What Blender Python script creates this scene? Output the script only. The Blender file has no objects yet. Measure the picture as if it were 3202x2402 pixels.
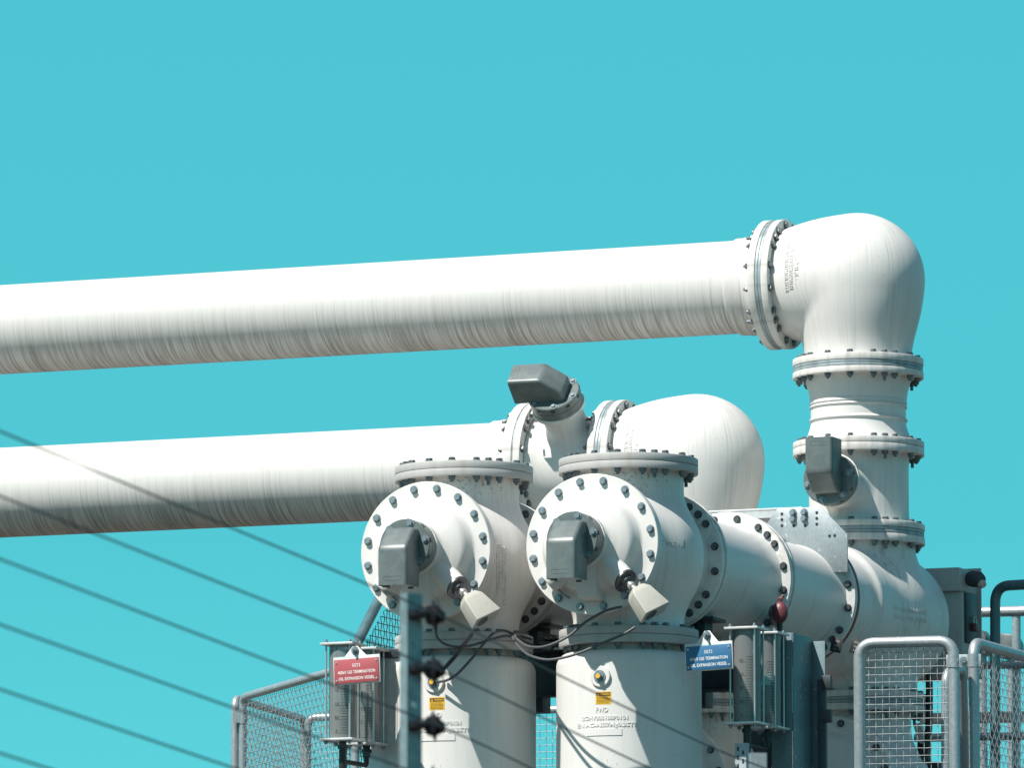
import bpy, bmesh, math, random
import numpy as np
from mathutils import Vector, Matrix, Quaternion
from mathutils.bvhtree import BVHTree
random.seed(7)
R = math.radians
PI = math.pi
S = bpy.context.scene
COL = S.collection

# ------------------------------------------------------------------ survey
FPX, HOR, CX, CY, EYE = 20900., 3956., 1601., 1201., 1.6
PITCH = math.atan((HOR - CY) / FPX)
TH = R(22)                                   # the plant stands turned 22 degrees to the view
OX, OY = 0.60609, 34.5529                    # foot of the right front vessel
ZA = 5.263                                   # height of the horizontal duct axes
cp, sp = math.cos(PITCH), math.sin(PITCH)

def at(px, py, Y):
    u, v = (px - CX) / FPX, (CY - py) / FPX
    t = Y / (cp - v * sp)
    return Vector((u * t, Y, EYE + (sp + v * cp) * t))

def level(px1, py1, Y1, px2, py2):           # second point of a level rail
    z = at(px1, py1, Y1).z - EYE
    q = at(px2, py2, 1.0)
    return at(px2, py2, z / (q.z - EYE))

def W(b, a, z):
    return Vector((OX + b * math.cos(TH) + a * math.sin(TH), OY - b * math.sin(TH) + a * math.cos(TH), z))

def toloc(p):                                # world -> plant axes
    x, y = p.x - OX, p.y - OY
    return Vector((x * math.cos(TH) - y * math.sin(TH), x * math.sin(TH) + y * math.cos(TH), p.z))

# ------------------------------------------------------------------ materials
M = {}
class NT:
    def __init__(s, name):
        m = bpy.data.materials.new(name); m.use_nodes = True
        s.m = m; s.t = m.node_tree; s.n = s.t.nodes; s.l = s.t.links
        s.b = s.n['Principled BSDF']; M[name] = m
    def N(s, typ, **k):
        n = s.n.new(typ)
        for a, v in k.items():
            setattr(n, a, v)
        return n
    def L(s, a, b): s.l.new(a, b)
    def coord(s, scale=(1, 1, 1), loc=(0, 0, 0)):
        t = s.N('ShaderNodeTexCoord'); mp = s.N('ShaderNodeMapping')
        mp.inputs['Scale'].default_value = scale; mp.inputs['Location'].default_value = loc
        s.L(t.outputs['Object'], mp.inputs['Vector']); return mp.outputs[0]
    def noise(s, vec, scale=1, detail=4, rough=.55):
        n = s.N('ShaderNodeTexNoise'); n.inputs['Scale'].default_value = scale
        n.inputs['Detail'].default_value = detail; n.inputs['Roughness'].default_value = rough
        s.L(vec, n.inputs['Vector']); return n.outputs['Fac']
    def ramp(s, v, lo, hi, a=0., b=1.):
        n = s.N('ShaderNodeMapRange'); n.interpolation_type = 'SMOOTHSTEP'
        n.inputs['From Min'].default_value = lo; n.inputs['From Max'].default_value = hi
        n.inputs['To Min'].default_value = a; n.inputs['To Max'].default_value = b
        s.L(v, n.inputs['Value']); return n.outputs[0]
    def mul(s, a, b, op='MULTIPLY'):
        n = s.N('ShaderNodeMath', operation=op)
        for i, v in enumerate((a, b)):
            if isinstance(v, (int, float)): n.inputs[i].default_value = v
            else: s.L(v, n.inputs[i])
        n.use_clamp = True
        return n.outputs[0]
    def mix(s, fac, a, b):
        n = s.N('ShaderNodeMix', data_type='RGBA')
        if isinstance(fac, (int, float)): n.inputs[0].default_value = fac
        else: s.L(fac, n.inputs[0])
        for i, v in ((6, a), (7, b)):
            if isinstance(v, tuple): n.inputs[i].default_value = (*v, 1)
            else: s.L(v, n.inputs[i])
        return n.outputs[2]
    def col(s, c): s.L(c, s.b.inputs['Base Color'])
    def bump(s, h, strength=.1, dist=.004):
        n = s.N('ShaderNodeBump'); n.inputs['Strength'].default_value = strength
        n.inputs['Distance'].default_value = dist
        s.L(h, n.inputs['Height']); s.L(n.outputs[0], s.b.inputs['Normal'])
    def set(s, **k):
        for a, v in k.items(): s.b.inputs[a.replace('_', ' ')].default_value = v

WHITE = (.66, .645, .615)
def white_paint(name, streak, amt, low=None, patchy=True, meridian=0, specks=.0, rough=.42, dirt=(.17, .15, .125), blotch=.12, base=WHITE, speckband=None):
    s = NT(name)
    if meridian:                                 # runs follow the fall line round an upright axis
        sp_ = s.N('ShaderNodeSeparateXYZ'); s.L(s.coord(), sp_.inputs[0])
        an = s.N('ShaderNodeMath', operation='ARCTAN2'); s.L(sp_.outputs[1], an.inputs[0]); s.L(sp_.outputs[0], an.inputs[1])
        cb = s.N('ShaderNodeCombineXYZ')
        for k_, (o_, f_) in enumerate(((an.outputs[0], meridian), (sp_.outputs[2], 1.1))):
            mm = s.N('ShaderNodeMath', operation='MULTIPLY'); s.L(o_, mm.inputs[0]); mm.inputs[1].default_value = f_; s.L(mm.outputs[0], cb.inputs[k_])
        sv = s.noise(cb.outputs[0], 1, 5, .62)
    else: sv = s.noise(s.coord(streak), 1, 5, .62)
    st = s.ramp(sv, .46, .70)
    big = s.ramp(s.noise(s.coord((3, 3, 3), (4, 1, 2)), 1, 3), .35, .7)
    f = s.mul(s.mul(st, big) if patchy else s.ramp(sv, .36, .70), amt)
    if low:                                      # rain dirt collects in runs on the under half
        sep = s.N('ShaderNodeSeparateXYZ'); s.L(s.coord(), sep.inputs[0])
        jag = s.noise(s.coord((streak[0] * .6, streak[1] * .6, streak[2] * .6), (9, 2, 5)), 1, 3)
        zz = s.mul(sep.outputs[2], s.mul(jag, .22), 'ADD')
        n = s.N('ShaderNodeMath', operation='ADD'); s.L(sep.outputs[2], n.inputs[0])
        jj = s.N('ShaderNodeMath', operation='MULTIPLY'); s.L(jag, jj.inputs[0]); jj.inputs[1].default_value = .25
        s.L(jj.outputs[0], n.inputs[1])
        f = s.mul(f, s.ramp(n.outputs[0], low[0], low[1], .12, 1.))
    c = s.mix(f, base, dirt)
    if low and not patchy:
        d = s.noise(s.coord((95, 2.2, 2.2), (3, 1, 8)), 1, 4, .55)
        e = s.noise(s.coord((30, .5, .5), (5, 5, 5)), 1, 2)
        q = s.N('ShaderNodeMath', operation='MULTIPLY_ADD'); s.L(e, q.inputs[0]); q.inputs[1].default_value = .16; s.L(sep.outputs[2], q.inputs[2])
        c = s.mix(s.mul(s.mul(s.ramp(d, .47, .60), s.ramp(q.outputs[0], -.03, -.12)), .42), c, (.10, .085, .07))
    bl = s.mul(s.ramp(s.noise(s.coord((7, 7, 5), (1, 7, 3)), 1, 5), .5, .8), blotch)
    c = s.mix(bl, c, (.42, .36, .29))
    if specks:
        sk = s.ramp(s.noise(s.coord((150, 150, 90)), 1, 2), .66, .70)
        ar = s.ramp(s.noise(s.coord((4.5, 4.5, 2.5), (2, 5, 1)), 1, 2), .55, .68)
        c = s.mix(s.mul(s.mul(sk, ar), specks), c, (.05, .045, .04))
    if speckband:                                # mildew under a flange: dense small spots
        sep = s.N('ShaderNodeSeparateXYZ'); s.L(s.coord(), sep.inputs[0])
        band = s.ramp(sep.outputs[2], speckband[0], speckband[1])
        sk = s.ramp(s.noise(s.coord((60, 60, 45)), 1, 4, .7), .50, .62)
        ar = s.ramp(s.noise(s.coord((5, 5, 2)), 1, 2), .42, .6)
        c = s.mix(s.mul(s.mul(s.mul(sk, ar), band), .55), c, (.07, .06, .05))
    s.col(c); s.set(Roughness=rough, Specular_IOR_Level=.4)
    h = s.noise(s.coord((220, 220, 220)), 1, 2)
    s.bump(h, .07, .003)
    return s.m

white_paint('duct_white', (150, 2.2, 2.2), .62, low=(.20, -.16), patchy=False, blotch=.05, dirt=(.15, .135, .115))
white_paint('duct_white_axial', (1.6, 85, 1.6), .75, low=(.2, -.22), specks=.4, blotch=.12)
white_paint('tee_white', (38, 38, .8), .5, specks=.5, blotch=.14, dirt=(.20, .18, .15))
white_paint('cast_white', (95, 95, .7), .42, meridian=30, specks=.4, blotch=.08, dirt=(.24, .22, .2))
white_paint('vessel_white', (26, 26, 1.3), .22, meridian=14, specks=.5, blotch=.2, speckband=(.27, .39))
white_paint('tank_white', (20, 20, .9), .16, specks=.95, blotch=.16)
white_paint('flange_white', (24, 24, 2.5), .45, specks=.55, blotch=.35, rough=.5)
white_paint('lid_white', (16, 16, 1.6), .35, specks=.7, blotch=.4, rough=.55, base=(.43, .43, .42))
white_paint('cover_white', (20, 20, 1.5), .10, specks=.15, blotch=.07)
white_paint('cream', (30, 30, 3), .15, blotch=.15, base=(.44, .43, .38), rough=.5)
white_paint('cabinet_grey', (30, 30, 1.4), .5, blotch=.25, base=(.42, .42, .40), rough=.5)

def simple(name, c, rough=.5, metal=0., var=.25, scale=18., c2=None, bump=.05):
    s = NT(name)
    n = s.ramp(s.noise(s.coord((scale,) * 3), 1, 5, .6), .35, .7)
    c2 = c2 or tuple(x * (1 - var) for x in c)
    s.col(s.mix(n, c, c2)); s.set(Roughness=rough, Metallic=metal)
    s.bump(s.noise(s.coord((160,) * 3), 1, 2), bump, .003)
    return s.m
simple('vent_grey', (.128, .158, .156), .38, 0, .24, 16)
simple('spacer_grey', (.33, .39, .41), .45, .2, .35, 24)
simple('seal_red', (.20, .045, .03), .6, 0, .3, 30)
simple('bolt_zinc', (.27, .33, .36), .40, .45, .35, 60)
simple('bolt_shaded', (.17, .19, .20), .45, .5, .4, 60)  # bolt metal darkened in colour for the shadow under the flanges
simple('bolt_dark', (.16, .17, .18), .4, .8, .5, 60)
simple('dark_rubber', (.018, .018, .02), .45, 0, .3, 40)
simple('cable_grey', (.085, .09, .095), .5, 0, .25, 60)
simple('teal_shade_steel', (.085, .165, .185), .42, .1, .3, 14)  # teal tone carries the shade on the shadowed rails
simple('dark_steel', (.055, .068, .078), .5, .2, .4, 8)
simple('chrome', (.50, .50, .49), .28, .55, .1, 30)
simple('plate_steel', (.62, .63, .62), .42, .35, .14, 25)
simple('sign_red', (.40, .085, .095), .42, 0, .07, 14)
simple('sign_blue', (.030, .14, .28), .42, 0, .07, 14)
simple('sign_text', (.85, .85, .83), .5, 0, .05, 20)
simple('ink', (.02, .02, .022), .6, 0, .1, 20)
simple('tag_print', (.30, .31, .31), .6, 0, .2, 40)
simple('faded_ink', (.33, .32, .30), .7, 0, .3, 50)
simple('sticker_orange', (.74, .42, .02), .45, 0, .08, 20)
simple('valve_red', (.15, .036, .042), .45, 0, .2, 30)
simple('insulator_black', (.012, .012, .014), .3, 0, .2, 30)
simple('post_steel', (.24, .32, .335), .42, .3, .3, 30)
simple('lamp_glass', (.55, .45, .36), .2, 0, .1, 30)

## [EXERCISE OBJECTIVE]
Without the pictures, return the listing above from its first line through the line that has "COL = S.collection".

## [COMPLETED EXERCISE]
What Blender Python script creates this scene? Output the script only. The Blender file has no objects yet. Measure the picture as if it were 3202x2402 pixels.
import bpy, bmesh, math, random
import numpy as np
from mathutils import Vector, Matrix, Quaternion
from mathutils.bvhtree import BVHTree
random.seed(7)
R = math.radians
PI = math.pi
S = bpy.context.scene
COL = S.collection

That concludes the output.